Britt Östlund describes home care as the cornerstone for a well-functioning society. That is why it is important to gather knowledge about how the working environment looks and how the technology can be applied in a way that actually benefits the older people as well as those working with them. It is often said new technology in elderly care should save time and money, but research does not support this notion.

“But technology can make the job simpler and more flexible."

Right now, Britt Östlund and her colleagues are involved in a research project together with the University of Lund and five municipalities. The researchers are looking at the working environment in the home care sector, and ask ‘What would be interesting to you?’ They also look at how the introduction of new technology in home care can influence the working environment and leadership. As part of their work, they have been investigating how many science articles have been written about the working environment in the home care sector, where so much new technology will be introduced and used. The researchers found only 16 articles, despite a world-wide search. The knowledge of elderly care is fragmented. 

“We talk about those who work there, but they are not part of the conversation themselves,” says Britt Östlund. 

National support for purchasing welfare technology

What has been uncovered, is that employees have high accident and injury rates and that sick leave figures are high. The sector is also nearly completely dominated by women – what does that mean? There is also a belief that this is an occupation where you do not need a lot of knowledge.

“We also know that they have dealt with new technology every day over many years, and that they are hugely experienced in the use of technology. Now they get a chance to tell us what they know.”

Britt Östlund first and foremost wants to improve the working environment in elderly care. If you want innovation and welfare technology to work, the working conditions must be improved and you need to make use of employees’ technological knowhow. But the municipalities must also stop buying ‘gadgets’ without any thought or strategy behind it. She is also very aware that it is difficult to get to grips with everything that is happening in this area, and wants to see national support for the municipalities.

Britt Östlund’s starting point is that technology is created by people, and so it is possible to influence how it is made. That is why she wants a debate about who is in charge of the technology and she wants a dialogue about digitalisation. How is responsibility shared? What about the ethics?
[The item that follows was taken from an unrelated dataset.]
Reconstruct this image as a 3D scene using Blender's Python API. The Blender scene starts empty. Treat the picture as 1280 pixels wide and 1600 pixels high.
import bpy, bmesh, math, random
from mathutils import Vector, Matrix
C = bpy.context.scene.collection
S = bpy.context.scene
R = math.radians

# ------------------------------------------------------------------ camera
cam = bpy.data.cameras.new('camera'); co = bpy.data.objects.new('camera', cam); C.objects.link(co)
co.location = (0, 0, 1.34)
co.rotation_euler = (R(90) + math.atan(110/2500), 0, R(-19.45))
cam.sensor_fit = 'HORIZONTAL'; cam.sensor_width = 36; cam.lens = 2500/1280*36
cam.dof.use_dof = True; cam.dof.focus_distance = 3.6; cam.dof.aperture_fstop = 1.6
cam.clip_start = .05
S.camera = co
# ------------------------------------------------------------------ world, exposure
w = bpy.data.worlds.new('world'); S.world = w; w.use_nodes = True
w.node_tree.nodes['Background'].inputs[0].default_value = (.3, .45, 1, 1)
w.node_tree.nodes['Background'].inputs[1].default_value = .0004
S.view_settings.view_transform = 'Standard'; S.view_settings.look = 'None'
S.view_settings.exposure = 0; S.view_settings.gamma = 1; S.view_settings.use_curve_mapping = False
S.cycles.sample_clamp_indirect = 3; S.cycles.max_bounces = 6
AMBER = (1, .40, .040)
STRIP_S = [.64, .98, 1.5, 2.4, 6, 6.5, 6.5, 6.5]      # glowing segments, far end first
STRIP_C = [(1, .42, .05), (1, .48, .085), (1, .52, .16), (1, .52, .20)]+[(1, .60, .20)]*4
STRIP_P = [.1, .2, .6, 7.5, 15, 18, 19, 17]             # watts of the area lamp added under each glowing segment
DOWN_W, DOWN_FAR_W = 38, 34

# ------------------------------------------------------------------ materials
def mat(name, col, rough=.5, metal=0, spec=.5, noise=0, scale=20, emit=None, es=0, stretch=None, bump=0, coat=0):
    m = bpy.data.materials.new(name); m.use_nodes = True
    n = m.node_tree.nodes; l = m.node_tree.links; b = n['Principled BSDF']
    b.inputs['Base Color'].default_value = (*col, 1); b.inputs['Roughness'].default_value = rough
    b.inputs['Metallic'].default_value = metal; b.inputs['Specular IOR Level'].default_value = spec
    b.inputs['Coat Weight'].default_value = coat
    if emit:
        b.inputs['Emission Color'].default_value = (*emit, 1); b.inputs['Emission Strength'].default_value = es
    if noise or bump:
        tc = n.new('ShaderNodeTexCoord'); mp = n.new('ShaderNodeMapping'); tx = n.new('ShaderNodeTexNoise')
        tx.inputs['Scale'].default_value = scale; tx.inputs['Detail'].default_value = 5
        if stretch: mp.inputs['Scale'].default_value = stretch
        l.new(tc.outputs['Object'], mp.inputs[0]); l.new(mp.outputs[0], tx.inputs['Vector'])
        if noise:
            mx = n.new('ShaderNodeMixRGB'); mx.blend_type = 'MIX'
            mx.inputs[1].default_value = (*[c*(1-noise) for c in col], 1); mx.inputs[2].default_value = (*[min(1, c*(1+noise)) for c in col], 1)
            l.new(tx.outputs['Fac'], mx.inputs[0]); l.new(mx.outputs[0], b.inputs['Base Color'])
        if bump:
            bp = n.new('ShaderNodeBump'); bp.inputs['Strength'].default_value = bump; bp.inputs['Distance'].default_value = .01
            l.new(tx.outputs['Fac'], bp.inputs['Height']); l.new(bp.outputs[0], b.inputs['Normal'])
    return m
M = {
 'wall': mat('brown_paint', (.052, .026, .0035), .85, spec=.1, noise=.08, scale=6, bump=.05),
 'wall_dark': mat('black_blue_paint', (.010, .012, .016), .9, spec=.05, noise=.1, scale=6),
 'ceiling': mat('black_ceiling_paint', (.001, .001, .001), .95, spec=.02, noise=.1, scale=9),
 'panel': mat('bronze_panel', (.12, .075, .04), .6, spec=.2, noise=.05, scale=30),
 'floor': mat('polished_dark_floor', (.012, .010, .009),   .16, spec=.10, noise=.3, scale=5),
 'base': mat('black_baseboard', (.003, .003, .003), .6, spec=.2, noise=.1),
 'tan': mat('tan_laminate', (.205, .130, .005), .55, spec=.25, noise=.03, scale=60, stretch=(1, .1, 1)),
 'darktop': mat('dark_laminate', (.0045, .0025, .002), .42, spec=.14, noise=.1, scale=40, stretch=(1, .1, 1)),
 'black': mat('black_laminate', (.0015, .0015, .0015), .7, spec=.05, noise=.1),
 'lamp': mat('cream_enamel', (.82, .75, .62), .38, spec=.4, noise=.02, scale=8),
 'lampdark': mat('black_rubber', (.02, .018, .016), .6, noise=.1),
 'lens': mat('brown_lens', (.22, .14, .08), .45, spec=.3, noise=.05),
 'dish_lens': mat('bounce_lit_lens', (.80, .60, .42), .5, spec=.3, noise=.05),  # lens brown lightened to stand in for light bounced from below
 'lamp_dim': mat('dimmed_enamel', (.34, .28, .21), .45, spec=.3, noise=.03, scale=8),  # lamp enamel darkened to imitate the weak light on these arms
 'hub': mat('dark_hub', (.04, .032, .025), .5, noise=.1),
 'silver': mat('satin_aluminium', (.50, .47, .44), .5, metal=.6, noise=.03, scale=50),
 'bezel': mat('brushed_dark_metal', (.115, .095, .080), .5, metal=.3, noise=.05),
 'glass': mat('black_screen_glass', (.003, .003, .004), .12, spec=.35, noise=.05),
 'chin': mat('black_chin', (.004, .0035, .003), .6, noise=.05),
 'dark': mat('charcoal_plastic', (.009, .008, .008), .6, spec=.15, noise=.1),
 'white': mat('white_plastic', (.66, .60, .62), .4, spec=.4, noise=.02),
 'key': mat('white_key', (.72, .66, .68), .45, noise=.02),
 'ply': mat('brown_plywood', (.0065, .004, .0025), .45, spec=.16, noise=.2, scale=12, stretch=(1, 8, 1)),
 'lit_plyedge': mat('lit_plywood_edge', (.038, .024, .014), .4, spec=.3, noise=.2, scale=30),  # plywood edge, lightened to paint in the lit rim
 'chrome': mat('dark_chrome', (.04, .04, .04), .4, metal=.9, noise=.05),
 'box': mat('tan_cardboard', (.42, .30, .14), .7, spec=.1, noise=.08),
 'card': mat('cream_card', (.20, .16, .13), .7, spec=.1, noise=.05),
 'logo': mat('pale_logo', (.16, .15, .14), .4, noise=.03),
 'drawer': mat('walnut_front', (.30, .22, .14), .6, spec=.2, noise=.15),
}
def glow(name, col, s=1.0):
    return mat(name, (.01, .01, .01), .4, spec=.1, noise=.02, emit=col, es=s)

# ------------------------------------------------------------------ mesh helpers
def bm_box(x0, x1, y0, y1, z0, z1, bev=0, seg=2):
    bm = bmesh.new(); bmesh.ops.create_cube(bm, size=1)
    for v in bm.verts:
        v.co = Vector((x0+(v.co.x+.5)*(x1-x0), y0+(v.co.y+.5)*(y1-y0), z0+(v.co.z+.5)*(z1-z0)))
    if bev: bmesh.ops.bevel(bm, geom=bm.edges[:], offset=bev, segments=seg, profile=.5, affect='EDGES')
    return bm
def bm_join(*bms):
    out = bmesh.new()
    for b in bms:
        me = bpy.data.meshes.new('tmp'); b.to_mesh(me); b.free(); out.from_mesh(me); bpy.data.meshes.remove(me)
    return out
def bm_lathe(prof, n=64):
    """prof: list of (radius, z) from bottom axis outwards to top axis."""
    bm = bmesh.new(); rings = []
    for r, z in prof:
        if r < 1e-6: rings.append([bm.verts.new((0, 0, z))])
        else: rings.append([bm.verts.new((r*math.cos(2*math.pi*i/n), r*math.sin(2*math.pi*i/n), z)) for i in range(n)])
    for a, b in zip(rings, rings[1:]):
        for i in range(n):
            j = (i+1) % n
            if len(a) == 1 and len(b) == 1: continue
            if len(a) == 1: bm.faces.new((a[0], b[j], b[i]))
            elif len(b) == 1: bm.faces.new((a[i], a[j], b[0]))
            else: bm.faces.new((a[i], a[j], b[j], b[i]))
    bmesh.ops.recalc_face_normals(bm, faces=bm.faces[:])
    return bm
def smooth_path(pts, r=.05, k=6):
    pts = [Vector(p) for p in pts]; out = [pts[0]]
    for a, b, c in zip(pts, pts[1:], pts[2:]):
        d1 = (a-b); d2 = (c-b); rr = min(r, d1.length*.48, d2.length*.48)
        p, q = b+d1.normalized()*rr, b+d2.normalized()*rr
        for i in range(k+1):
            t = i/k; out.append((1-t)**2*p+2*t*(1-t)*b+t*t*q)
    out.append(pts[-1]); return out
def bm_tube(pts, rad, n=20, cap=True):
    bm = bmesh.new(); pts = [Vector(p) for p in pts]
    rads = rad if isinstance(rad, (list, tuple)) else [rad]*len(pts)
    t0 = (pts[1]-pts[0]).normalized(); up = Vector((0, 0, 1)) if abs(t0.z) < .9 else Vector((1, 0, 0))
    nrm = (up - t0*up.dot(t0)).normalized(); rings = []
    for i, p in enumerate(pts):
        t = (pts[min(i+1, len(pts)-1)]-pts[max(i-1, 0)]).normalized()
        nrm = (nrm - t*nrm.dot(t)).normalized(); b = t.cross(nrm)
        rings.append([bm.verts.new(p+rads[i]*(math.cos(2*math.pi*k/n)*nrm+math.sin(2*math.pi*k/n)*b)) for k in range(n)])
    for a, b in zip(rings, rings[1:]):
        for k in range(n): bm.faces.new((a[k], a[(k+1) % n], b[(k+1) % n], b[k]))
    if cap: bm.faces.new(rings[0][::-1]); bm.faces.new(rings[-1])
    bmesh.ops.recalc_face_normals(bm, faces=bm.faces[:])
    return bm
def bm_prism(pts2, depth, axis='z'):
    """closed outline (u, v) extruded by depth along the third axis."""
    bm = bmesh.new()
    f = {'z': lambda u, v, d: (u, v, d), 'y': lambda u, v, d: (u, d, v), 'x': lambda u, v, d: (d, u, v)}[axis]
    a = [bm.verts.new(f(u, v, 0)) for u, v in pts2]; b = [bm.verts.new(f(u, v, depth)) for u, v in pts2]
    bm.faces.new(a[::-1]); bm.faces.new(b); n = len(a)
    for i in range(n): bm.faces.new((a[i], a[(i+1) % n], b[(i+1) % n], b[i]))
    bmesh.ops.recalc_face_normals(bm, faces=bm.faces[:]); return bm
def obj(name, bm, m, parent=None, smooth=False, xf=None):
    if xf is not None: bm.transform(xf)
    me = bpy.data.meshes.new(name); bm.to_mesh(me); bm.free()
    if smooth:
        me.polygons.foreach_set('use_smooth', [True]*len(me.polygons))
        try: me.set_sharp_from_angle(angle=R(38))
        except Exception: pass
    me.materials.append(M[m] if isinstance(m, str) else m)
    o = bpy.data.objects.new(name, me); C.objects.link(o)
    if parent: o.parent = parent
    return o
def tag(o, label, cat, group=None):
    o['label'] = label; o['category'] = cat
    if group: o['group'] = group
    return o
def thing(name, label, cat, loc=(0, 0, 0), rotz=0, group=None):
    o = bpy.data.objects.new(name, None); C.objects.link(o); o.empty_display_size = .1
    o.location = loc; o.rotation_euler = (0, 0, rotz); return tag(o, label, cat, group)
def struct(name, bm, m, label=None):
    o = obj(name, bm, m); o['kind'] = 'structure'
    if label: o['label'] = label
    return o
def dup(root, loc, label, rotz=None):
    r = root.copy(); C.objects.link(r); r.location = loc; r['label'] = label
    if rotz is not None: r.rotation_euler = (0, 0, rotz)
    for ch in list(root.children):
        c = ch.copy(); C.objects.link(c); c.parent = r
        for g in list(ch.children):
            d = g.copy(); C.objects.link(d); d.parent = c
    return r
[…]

“The basic idea around the world is that technology is magic, and we have two choices – adapting to it or protecting ourselves from it – and people with low education levels or the users come last. Digitalisation means we have to think in new ways. We must not be blinded by the new technology but be critical of it in order to gain an informed view of technology. When it comes to technology aimed at older people, it is we – researchers and politicians – who perhaps need to learn new things, not the elderly. It is more important to talk to, and not about, people.”

One minute interview

What are you reading right now?

I am reading Gutenberggalaxens nova by Nina Burton, which is about Erasmus of Rotterdam and the media revolution in the 1500s. I am also reading Lay Down Your Arms, Bertha von Suttner’s book from 1859. 

What is your favourite tool in the office?

My favourite took in the office is my beautiful stones which I put on top of piles of paper as a kind of letter weights.

As a child, what did you want to become?

As a child I wanted to be something in a job where you didn’t get very dirty. I grew up in a working class home where people brought smells home with them. 

What is your hidden talent?

My hidden talent is that I am very practical. I have a welder’s certificate and enjoy tinkling with old machinery like lawn mowers and such.